I've been running dspace 1.6 through 3.0 on OpenJDK 6 from Debian repository in production without problems.

To see the particular problems with 1.8 and JDK 7 that were fixed in 3.0, there's a Jira issue you can find in the 3.0 release notes.

On Dec 30, 2012 7:43 PM, "Christian Völker" <C.Voelker@gmx.net> wrote:

I have got a new instance of Ubuntu 12.04 LTS "Precixe Pangolin" to run our DSpace instance on.

We currently use DSpace 1.8.2 and have not decided when we will find the time to move on to DSpace 3.0 which is a major task for a project effectively run by two people in their spare time.

Comparing installation requirements of versions 1.8.2 and 3.x, the 1.8 branch still reports issues with Java 7 because of solr incompatiblity and further recommends to use SUN/Oracle JDK 6.

Using SUN/Oracle JDK means installing manually without support by the distributions package management which I suspect is the same issue for every OS distribution since it is triggered by Oracles licensing terms.

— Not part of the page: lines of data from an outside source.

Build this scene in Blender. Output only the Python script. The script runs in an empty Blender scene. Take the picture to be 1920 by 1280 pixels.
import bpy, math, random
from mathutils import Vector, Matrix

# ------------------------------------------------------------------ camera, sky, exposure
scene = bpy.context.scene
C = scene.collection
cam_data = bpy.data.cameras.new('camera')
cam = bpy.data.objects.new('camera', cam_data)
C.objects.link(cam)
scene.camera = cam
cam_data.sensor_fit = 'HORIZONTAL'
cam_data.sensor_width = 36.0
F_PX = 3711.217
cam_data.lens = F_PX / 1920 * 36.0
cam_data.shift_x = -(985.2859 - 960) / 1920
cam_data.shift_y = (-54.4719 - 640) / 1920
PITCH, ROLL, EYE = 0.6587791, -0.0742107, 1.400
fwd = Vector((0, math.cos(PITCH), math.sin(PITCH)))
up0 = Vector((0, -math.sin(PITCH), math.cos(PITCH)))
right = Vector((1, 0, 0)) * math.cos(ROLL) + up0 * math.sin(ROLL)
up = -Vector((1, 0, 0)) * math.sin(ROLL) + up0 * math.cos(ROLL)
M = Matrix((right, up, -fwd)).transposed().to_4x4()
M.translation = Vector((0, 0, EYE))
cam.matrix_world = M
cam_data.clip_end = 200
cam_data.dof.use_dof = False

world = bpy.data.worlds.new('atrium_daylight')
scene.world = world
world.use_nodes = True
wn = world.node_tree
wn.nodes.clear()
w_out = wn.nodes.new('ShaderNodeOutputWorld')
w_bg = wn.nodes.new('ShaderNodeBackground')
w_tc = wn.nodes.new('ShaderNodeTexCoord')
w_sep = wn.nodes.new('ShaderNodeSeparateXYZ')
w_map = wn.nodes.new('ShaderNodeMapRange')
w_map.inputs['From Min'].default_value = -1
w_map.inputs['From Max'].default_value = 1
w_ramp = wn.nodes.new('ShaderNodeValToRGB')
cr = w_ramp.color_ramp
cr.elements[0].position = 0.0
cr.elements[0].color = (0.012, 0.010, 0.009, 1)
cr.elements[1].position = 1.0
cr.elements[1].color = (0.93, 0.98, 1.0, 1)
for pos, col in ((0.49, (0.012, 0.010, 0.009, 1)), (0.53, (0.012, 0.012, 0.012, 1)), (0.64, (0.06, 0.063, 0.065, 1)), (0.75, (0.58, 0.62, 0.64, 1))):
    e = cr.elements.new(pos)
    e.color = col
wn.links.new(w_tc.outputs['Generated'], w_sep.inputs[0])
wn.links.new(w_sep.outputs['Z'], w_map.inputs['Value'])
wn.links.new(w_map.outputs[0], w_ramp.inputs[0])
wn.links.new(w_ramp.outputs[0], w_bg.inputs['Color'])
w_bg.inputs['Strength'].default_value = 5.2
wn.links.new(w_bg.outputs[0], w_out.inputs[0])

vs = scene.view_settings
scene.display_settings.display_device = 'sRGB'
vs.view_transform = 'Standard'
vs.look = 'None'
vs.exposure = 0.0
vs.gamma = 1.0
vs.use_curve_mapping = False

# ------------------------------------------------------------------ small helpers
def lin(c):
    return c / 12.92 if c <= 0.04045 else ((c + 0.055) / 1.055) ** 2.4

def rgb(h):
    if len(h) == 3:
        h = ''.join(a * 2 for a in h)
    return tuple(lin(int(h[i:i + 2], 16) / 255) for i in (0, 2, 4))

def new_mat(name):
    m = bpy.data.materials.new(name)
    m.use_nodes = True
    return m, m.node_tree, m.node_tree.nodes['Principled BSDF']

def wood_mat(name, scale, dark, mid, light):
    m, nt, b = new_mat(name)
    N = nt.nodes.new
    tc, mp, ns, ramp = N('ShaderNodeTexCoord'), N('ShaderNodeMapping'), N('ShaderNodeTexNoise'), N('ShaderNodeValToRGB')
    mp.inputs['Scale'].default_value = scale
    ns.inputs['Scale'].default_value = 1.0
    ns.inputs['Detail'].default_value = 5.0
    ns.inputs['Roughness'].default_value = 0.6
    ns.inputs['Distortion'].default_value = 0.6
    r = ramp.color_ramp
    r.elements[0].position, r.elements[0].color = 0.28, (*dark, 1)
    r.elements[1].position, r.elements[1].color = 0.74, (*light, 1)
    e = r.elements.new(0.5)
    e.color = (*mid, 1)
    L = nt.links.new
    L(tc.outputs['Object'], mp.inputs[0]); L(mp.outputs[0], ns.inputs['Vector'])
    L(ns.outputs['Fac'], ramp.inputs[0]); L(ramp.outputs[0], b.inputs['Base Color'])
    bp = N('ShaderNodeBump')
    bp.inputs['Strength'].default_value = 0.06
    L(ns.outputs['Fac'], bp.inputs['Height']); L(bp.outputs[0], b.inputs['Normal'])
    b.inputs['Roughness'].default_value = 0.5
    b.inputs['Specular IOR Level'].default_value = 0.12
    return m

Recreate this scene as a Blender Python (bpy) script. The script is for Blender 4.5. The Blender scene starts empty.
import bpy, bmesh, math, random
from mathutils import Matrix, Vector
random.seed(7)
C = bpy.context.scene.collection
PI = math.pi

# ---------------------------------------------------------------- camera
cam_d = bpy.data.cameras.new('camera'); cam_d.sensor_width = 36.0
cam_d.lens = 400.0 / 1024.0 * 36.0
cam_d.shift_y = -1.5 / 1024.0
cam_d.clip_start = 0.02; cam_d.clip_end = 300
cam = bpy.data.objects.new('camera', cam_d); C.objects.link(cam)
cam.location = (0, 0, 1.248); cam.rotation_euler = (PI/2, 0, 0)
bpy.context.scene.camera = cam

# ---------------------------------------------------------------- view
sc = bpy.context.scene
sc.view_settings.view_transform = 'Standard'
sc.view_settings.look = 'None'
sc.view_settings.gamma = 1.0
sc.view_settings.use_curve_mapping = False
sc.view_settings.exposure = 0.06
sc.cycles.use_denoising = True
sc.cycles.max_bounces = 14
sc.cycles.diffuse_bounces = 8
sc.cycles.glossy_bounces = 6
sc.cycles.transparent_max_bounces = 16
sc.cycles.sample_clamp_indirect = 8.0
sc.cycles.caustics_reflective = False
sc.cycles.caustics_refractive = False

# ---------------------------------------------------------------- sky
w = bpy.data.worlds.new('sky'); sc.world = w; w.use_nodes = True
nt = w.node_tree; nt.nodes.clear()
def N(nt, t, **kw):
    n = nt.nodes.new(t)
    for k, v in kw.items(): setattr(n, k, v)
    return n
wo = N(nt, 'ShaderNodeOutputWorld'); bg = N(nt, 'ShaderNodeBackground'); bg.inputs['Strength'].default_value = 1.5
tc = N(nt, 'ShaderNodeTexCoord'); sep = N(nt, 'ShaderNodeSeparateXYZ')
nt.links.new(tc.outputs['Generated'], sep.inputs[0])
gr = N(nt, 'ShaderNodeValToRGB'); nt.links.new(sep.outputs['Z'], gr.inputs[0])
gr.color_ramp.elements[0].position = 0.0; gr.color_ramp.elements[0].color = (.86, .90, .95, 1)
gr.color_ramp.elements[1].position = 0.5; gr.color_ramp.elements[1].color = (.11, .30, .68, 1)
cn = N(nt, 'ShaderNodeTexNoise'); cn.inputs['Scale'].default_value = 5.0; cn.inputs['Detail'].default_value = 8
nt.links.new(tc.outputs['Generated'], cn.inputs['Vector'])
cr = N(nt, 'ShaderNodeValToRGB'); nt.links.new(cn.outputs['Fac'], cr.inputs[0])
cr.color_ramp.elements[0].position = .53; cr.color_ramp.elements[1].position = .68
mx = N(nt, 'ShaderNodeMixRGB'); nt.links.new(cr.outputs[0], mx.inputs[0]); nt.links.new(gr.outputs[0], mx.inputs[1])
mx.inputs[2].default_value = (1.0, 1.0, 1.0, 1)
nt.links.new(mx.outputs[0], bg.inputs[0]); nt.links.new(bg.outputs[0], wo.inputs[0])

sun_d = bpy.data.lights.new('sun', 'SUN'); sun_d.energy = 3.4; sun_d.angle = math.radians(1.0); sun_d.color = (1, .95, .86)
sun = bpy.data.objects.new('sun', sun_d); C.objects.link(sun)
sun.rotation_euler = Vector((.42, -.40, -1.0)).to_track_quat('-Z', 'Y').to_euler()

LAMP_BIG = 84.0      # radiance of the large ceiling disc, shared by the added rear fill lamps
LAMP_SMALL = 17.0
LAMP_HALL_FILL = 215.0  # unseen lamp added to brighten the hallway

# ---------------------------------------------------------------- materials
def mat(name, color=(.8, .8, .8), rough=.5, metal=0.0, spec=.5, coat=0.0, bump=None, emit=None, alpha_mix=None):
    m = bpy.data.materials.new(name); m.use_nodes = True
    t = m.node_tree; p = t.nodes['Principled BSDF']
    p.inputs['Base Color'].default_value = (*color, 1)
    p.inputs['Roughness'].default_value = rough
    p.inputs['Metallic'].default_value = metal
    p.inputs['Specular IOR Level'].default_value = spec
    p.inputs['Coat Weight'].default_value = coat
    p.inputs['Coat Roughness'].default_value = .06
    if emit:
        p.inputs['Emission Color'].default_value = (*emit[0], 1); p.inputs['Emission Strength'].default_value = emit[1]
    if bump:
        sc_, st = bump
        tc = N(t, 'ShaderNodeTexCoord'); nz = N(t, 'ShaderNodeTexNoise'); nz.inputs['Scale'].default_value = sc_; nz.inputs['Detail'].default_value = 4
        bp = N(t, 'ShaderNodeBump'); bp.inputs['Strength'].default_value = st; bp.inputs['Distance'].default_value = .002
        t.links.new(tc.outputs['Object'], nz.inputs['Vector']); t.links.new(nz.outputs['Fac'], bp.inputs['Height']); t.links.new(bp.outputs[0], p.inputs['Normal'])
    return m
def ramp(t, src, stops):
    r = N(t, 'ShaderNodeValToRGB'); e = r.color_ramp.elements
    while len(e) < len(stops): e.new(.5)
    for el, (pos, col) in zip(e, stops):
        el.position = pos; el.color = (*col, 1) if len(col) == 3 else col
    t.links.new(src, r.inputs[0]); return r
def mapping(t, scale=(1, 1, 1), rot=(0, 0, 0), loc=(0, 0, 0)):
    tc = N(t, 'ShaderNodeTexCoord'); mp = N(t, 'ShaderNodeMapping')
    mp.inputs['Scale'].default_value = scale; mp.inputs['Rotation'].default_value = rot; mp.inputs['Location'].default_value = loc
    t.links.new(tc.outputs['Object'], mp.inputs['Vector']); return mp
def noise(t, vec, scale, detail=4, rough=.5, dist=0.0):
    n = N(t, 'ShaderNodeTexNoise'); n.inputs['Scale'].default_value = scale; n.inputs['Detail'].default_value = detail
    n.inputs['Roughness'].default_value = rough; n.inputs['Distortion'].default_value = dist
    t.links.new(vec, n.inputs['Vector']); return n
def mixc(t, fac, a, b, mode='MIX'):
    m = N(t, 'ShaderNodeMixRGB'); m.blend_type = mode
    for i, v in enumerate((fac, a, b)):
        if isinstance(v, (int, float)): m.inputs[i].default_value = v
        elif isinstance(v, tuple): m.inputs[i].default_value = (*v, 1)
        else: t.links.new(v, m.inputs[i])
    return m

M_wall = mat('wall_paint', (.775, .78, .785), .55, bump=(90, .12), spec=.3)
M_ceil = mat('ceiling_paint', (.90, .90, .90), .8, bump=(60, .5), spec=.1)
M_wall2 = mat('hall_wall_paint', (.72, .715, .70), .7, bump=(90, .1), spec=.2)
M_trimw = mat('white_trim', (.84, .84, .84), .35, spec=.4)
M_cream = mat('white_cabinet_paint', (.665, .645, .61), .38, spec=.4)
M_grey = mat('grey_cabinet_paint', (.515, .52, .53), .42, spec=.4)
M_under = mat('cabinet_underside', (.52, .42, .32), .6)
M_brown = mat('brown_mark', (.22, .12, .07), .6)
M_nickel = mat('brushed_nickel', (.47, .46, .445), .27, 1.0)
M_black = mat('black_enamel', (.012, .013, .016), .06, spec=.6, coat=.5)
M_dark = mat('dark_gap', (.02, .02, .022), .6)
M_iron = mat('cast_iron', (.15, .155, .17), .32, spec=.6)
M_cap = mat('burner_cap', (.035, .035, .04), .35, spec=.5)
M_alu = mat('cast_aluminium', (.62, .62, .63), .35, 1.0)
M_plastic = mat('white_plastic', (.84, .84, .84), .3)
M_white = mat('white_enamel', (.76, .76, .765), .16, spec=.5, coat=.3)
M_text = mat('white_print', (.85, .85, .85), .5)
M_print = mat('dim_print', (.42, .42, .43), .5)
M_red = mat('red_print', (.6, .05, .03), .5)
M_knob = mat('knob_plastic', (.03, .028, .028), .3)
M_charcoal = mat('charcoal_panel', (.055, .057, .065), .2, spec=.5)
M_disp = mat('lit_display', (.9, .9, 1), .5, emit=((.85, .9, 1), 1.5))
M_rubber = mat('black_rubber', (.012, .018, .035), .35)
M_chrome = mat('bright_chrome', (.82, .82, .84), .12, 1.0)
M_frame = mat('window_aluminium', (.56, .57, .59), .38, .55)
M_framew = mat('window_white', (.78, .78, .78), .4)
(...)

Installing manually means that I will run into trouble as soon as I move on to DSpace 3.0 and OpenJDK 7, a situation discouraging future updates besides of keeping up to date manually until then.

Using OpenJDK 6 would be a minor issue as compared to using either SUN/Oracle JDK 6 or 7, because it is still in the package management. Although the version available there is the 13 month old b24, whereas the latest Version of OpenJDK6 is the two month old b27 which likely fixes numerous security issues. This means that it is certainly not advisable either to use OpenJDK6.

I am eager to learn, whether the issues with Java7 and solr have been fixed in a way that might encourage me to ignore the warning in the DSpace 1.8 install docs an just try to use Java 7 with DSpace 1.8 branch.

Furthermore, is there anybody running DSpace 1.8 who tried OpenJDK, either OpenJDK 6 or OpenJDK7? When did you try? Within the last six month or before? If you tried within the last six month, which obstacles did you run into and were you able to solve them? Are there any notes online for further reading? A quick search did not return anything of interest.